## SET TASK
Return each line of the data below verbatim; pictures are to be left out.

== PROVIDED DATA ==

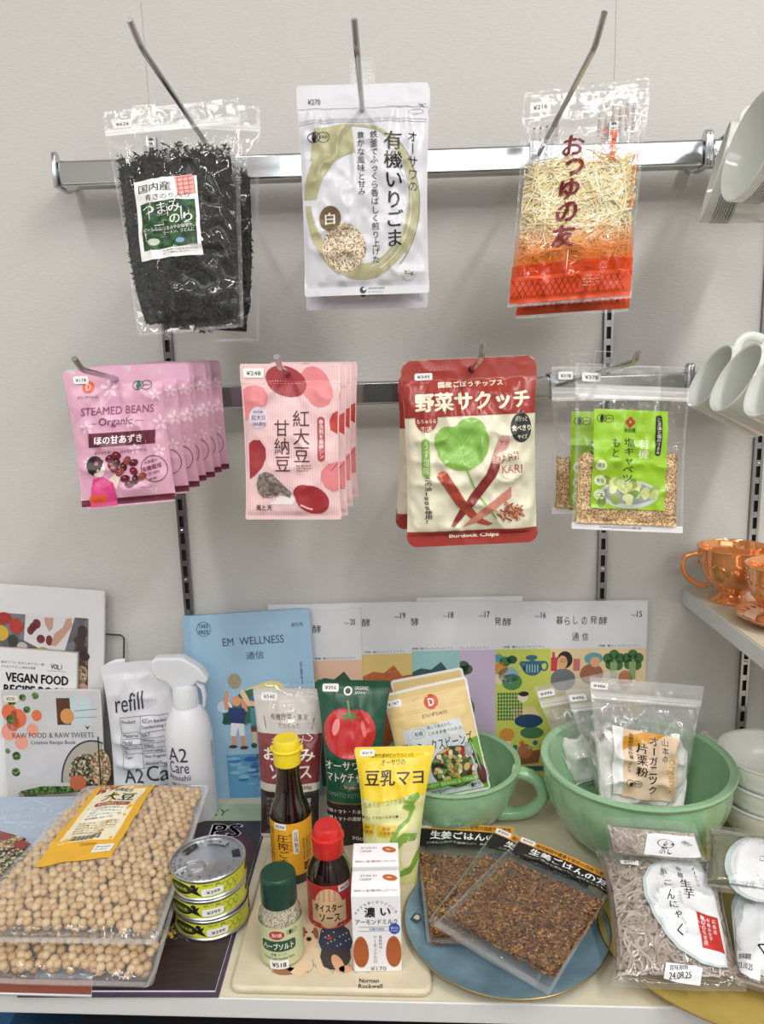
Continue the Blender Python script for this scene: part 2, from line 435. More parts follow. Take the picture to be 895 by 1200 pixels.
class Pouch:
    def __init__(s, q, bulge=8, ts=12, bs=8, wr=1.0, seed=1, r=4, wave=2.0, pinch=.03, belly=1.0, pw=.55, nx=44, ny=64, gus=0, vfold=1.0):
        s.q = q; s.W = q['W']; s.H = q['H']; s.sx = q['sx']; s.sy = q['sy']; s.taper = q['taper']; s.shear = q['shear'] * q['Hm'] / q['sx']
        s.r = r; s.ts = ts; s.bs = bs; s.pinch = pinch; s.belly = belly; s.pw = pw
        U, Y = np.meshgrid(np.linspace(-1, 1, nx), np.linspace(0, s.H, ny), indexing='ij')
        s.nx = nx; s.ny = ny
        env = s.prof(Y); qe = (1 - np.abs(U) ** 2.4) ** .75; X = U * s.hw(Y)
        base = bulge * env * qe
        n1 = vn(X / 21 + 5, Y / 26 + 3, seed); n2 = vn(X / 9 + 1, Y / 11 + 9, seed + 1); n3 = vn(X / 8 + Y / 50, Y / 60 + X / 90, seed + 2)
        ridge = (1 - np.abs(2 * n1 - 1)) ** 2
        ed = (1 - np.abs(U) ** 10)
        wrk = wr * (ridge * 2.6 + (n2 - .5) * 1.5) * (.12 + .88 * env ** .6) * ed
        tb = np.exp(-((Y - ts) / (s.H * .12)) ** 2) + np.exp(-((Y - s.H + bs) / (s.H * .10)) ** 2)
        wrk = wrk + wr * vfold * (n3 - .4) * 3.0 * tb * (env > 0) * env ** .3
        c = wave * (vn(U * 1.1 + 7, Y / s.H * 1.8 + 2, seed + 5) - .5) * 2
        s.c = c; s.d = base + wrk
        s.Yf = c - s.d; s.Yb = c + base * .8 + gus * env
    def prof(s, y):
        t = np.clip((y - s.ts) / (s.H - s.ts - s.bs), 0, 1) ** s.belly
        return np.sin(PI * t) ** s.pw * (t > 0) * (t < 1)
    def hw(s, y):
        b = s.W / 2 * (1 + (s.taper - 1) * y / s.H) * (1 - s.pinch * s.prof(y))
        e = np.minimum(y, s.H - y); r = s.r
        k = np.where(e < r, r - np.sqrt(np.maximum(r * r - (r - np.clip(e, 0, r)) ** 2, 0)), 0)
        return b - k
    def P(s, X, Y, D): return np.stack([(X + s.shear * (1 - Y / s.H) - 0) * s.sx, D * s.sx, (s.H - Y) * s.sy], -1)
    def sample(s, G, u, y):
        a = np.clip((u + 1) / 2 * (s.nx - 1), 0, s.nx - 1.001); b = np.clip(y / s.H * (s.ny - 1), 0, s.ny - 1.001)
        i = a.astype(int); j = b.astype(int); fa = a - i; fb = b - j
        return (G[i, j] * (1 - fa) + G[i + 1, j] * fa) * (1 - fb) + (G[i, j + 1] * (1 - fa) + G[i + 1, j + 1] * fa) * fb
    def fn(s, x, y, L, back=False, raise_=0):
        X = x - s.W / 2; h = np.maximum(s.hw(y), 1e-3); u = np.clip(X / h, -1, 1); X = u * h
        G = s.Yb if back else s.Yf
        d = s.sample(G, u, y); e = 1.0
        dx = (s.sample(G, np.clip((X + e) / h, -1, 1), y) - s.sample(G, np.clip((X - e) / h, -1, 1), y)) / (2 * e)
        dyy = (s.sample(G, u, np.clip(y + e, 0, s.H)) - s.sample(G, u, np.clip(y - e, 0, s.H))) / (2 * e) * s.sx / s.sy
        sg = 1 if back else -1
        N = np.stack([-sg * dx, np.full(len(x), float(sg)), sg * dyy], 1); N /= np.linalg.norm(N, axis=1)[:, None]
        off = (.5 + .12 * L) if L else 0
        return s.P(X, y, d + sg * (off + raise_)), N
    def sheet(s, mb, mat, back=True, front=True, bmat=None, y0=0, y1=None):
        for bk in ([False] if front else []) + ([True] if back else []):
            U, Y = np.meshgrid(np.linspace(-1, 1, s.nx), np.linspace(y0, y1 or s.H, s.ny), indexing='ij')
            X = (U * s.hw(Y) + s.W / 2).ravel()
            P, N = s.fn(X, Y.ravel(), 0, back=bk)
            I = np.arange(s.nx * s.ny).reshape(s.nx, s.ny)
            Fc = np.stack([I[:-1, :-1], I[:-1, 1:], I[1:, 1:], I[1:, :-1]], -1).reshape(-1, 4)
            if not bk: Fc = Fc[:, ::1]
            mb.add(P, Fc, (bmat or mat) if bk else mat, N)
        return mb
    def seals(s, mb, mat, w_=2.4, top=2, bot=3):
        cv = Cv(); n = 16; ys = np.linspace(.5, s.H - .5, n); h = s.hw(ys)
        for a, b in ((-1, -1), (1, 1)):
            cv.poly([(s.W / 2 + a * h[i], ys[i]) for i in range(n)] + [(s.W / 2 + a * (h[i] - w_), ys[i]) for i in range(n)][::-1], mat, .2)
        cv.rect(s.W / 2 - h[0] + w_, .5, s.W / 2 + h[0] - w_, .5 + top, mat, L=.2); cv.rect(s.W / 2 - h[-1] + w_, s.H - bot - .5, s.W / 2 + h[-1] - w_, s.H - .5, mat, L=.2)
        cv.bake(mb, s.fn, 6)
    def pr(s, mb, cv, edge=6): cv.bake(mb, s.fn, min(edge, 3.6))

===

## RESPONSE FOR THIS EXERCISE
Continue the Blender Python script for this scene: part 2, from line 435. More parts follow. Take the picture to be 895 by 1200 pixels.
class Pouch:
    def __init__(s, q, bulge=8, ts=12, bs=8, wr=1.0, seed=1, r=4, wave=2.0, pinch=.03, belly=1.0, pw=.55, nx=44, ny=64, gus=0, vfold=1.0):
        s.q = q; s.W = q['W']; s.H = q['H']; s.sx = q['sx']; s.sy = q['sy']; s.taper = q['taper']; s.shear = q['shear'] * q['Hm'] / q['sx']
        s.r = r; s.ts = ts; s.bs = bs; s.pinch = pinch; s.belly = belly; s.pw = pw
        U, Y = np.meshgrid(np.linspace(-1, 1, nx), np.linspace(0, s.H, ny), indexing='ij')
        s.nx = nx; s.ny = ny
        env = s.prof(Y); qe = (1 - np.abs(U) ** 2.4) ** .75; X = U * s.hw(Y)
        base = bulge * env * qe
        n1 = vn(X / 21 + 5, Y / 26 + 3, seed); n2 = vn(X / 9 + 1, Y / 11 + 9, seed + 1); n3 = vn(X / 8 + Y / 50, Y / 60 + X / 90, seed + 2)
        ridge = (1 - np.abs(2 * n1 - 1)) ** 2
        ed = (1 - np.abs(U) ** 10)
        wrk = wr * (ridge * 2.6 + (n2 - .5) * 1.5) * (.12 + .88 * env ** .6) * ed
        tb = np.exp(-((Y - ts) / (s.H * .12)) ** 2) + np.exp(-((Y - s.H + bs) / (s.H * .10)) ** 2)
        wrk = wrk + wr * vfold * (n3 - .4) * 3.0 * tb * (env > 0) * env ** .3
        c = wave * (vn(U * 1.1 + 7, Y / s.H * 1.8 + 2, seed + 5) - .5) * 2
        s.c = c; s.d = base + wrk
        s.Yf = c - s.d; s.Yb = c + base * .8 + gus * env
    def prof(s, y):
        t = np.clip((y - s.ts) / (s.H - s.ts - s.bs), 0, 1) ** s.belly
        return np.sin(PI * t) ** s.pw * (t > 0) * (t < 1)
    def hw(s, y):
        b = s.W / 2 * (1 + (s.taper - 1) * y / s.H) * (1 - s.pinch * s.prof(y))
        e = np.minimum(y, s.H - y); r = s.r
        k = np.where(e < r, r - np.sqrt(np.maximum(r * r - (r - np.clip(e, 0, r)) ** 2, 0)), 0)
        return b - k
    def P(s, X, Y, D): return np.stack([(X + s.shear * (1 - Y / s.H) - 0) * s.sx, D * s.sx, (s.H - Y) * s.sy], -1)
    def sample(s, G, u, y):
        a = np.clip((u + 1) / 2 * (s.nx - 1), 0, s.nx - 1.001); b = np.clip(y / s.H * (s.ny - 1), 0, s.ny - 1.001)
        i = a.astype(int); j = b.astype(int); fa = a - i; fb = b - j
        return (G[i, j] * (1 - fa) + G[i + 1, j] * fa) * (1 - fb) + (G[i, j + 1] * (1 - fa) + G[i + 1, j + 1] * fa) * fb
    def fn(s, x, y, L, back=False, raise_=0):
        X = x - s.W / 2; h = np.maximum(s.hw(y), 1e-3); u = np.clip(X / h, -1, 1); X = u * h
        G = s.Yb if back else s.Yf
        d = s.sample(G, u, y); e = 1.0
        dx = (s.sample(G, np.clip((X + e) / h, -1, 1), y) - s.sample(G, np.clip((X - e) / h, -1, 1), y)) / (2 * e)
        dyy = (s.sample(G, u, np.clip(y + e, 0, s.H)) - s.sample(G, u, np.clip(y - e, 0, s.H))) / (2 * e) * s.sx / s.sy
        sg = 1 if back else -1
        N = np.stack([-sg * dx, np.full(len(x), float(sg)), sg * dyy], 1); N /= np.linalg.norm(N, axis=1)[:, None]
        off = (.5 + .12 * L) if L else 0
        return s.P(X, y, d + sg * (off + raise_)), N
    def sheet(s, mb, mat, back=True, front=True, bmat=None, y0=0, y1=None):
        for bk in ([False] if front else []) + ([True] if back else []):
            U, Y = np.meshgrid(np.linspace(-1, 1, s.nx), np.linspace(y0, y1 or s.H, s.ny), indexing='ij')
            X = (U * s.hw(Y) + s.W / 2).ravel()
            P, N = s.fn(X, Y.ravel(), 0, back=bk)
            I = np.arange(s.nx * s.ny).reshape(s.nx, s.ny)
            Fc = np.stack([I[:-1, :-1], I[:-1, 1:], I[1:, 1:], I[1:, :-1]], -1).reshape(-1, 4)
            if not bk: Fc = Fc[:, ::1]
            mb.add(P, Fc, (bmat or mat) if bk else mat, N)
        return mb
    def seals(s, mb, mat, w_=2.4, top=2, bot=3):
        cv = Cv(); n = 16; ys = np.linspace(.5, s.H - .5, n); h = s.hw(ys)
        for a, b in ((-1, -1), (1, 1)):
            cv.poly([(s.W / 2 + a * h[i], ys[i]) for i in range(n)] + [(s.W / 2 + a * (h[i] - w_), ys[i]) for i in range(n)][::-1], mat, .2)
        cv.rect(s.W / 2 - h[0] + w_, .5, s.W / 2 + h[0] - w_, .5 + top, mat, L=.2); cv.rect(s.W / 2 - h[-1] + w_, s.H - bot - .5, s.W / 2 + h[-1] - w_, s.H - .5, mat, L=.2)
        cv.bake(mb, s.fn, 6)
    def pr(s, mb, cv, edge=6): cv.bake(mb, s.fn, min(edge, 3.6))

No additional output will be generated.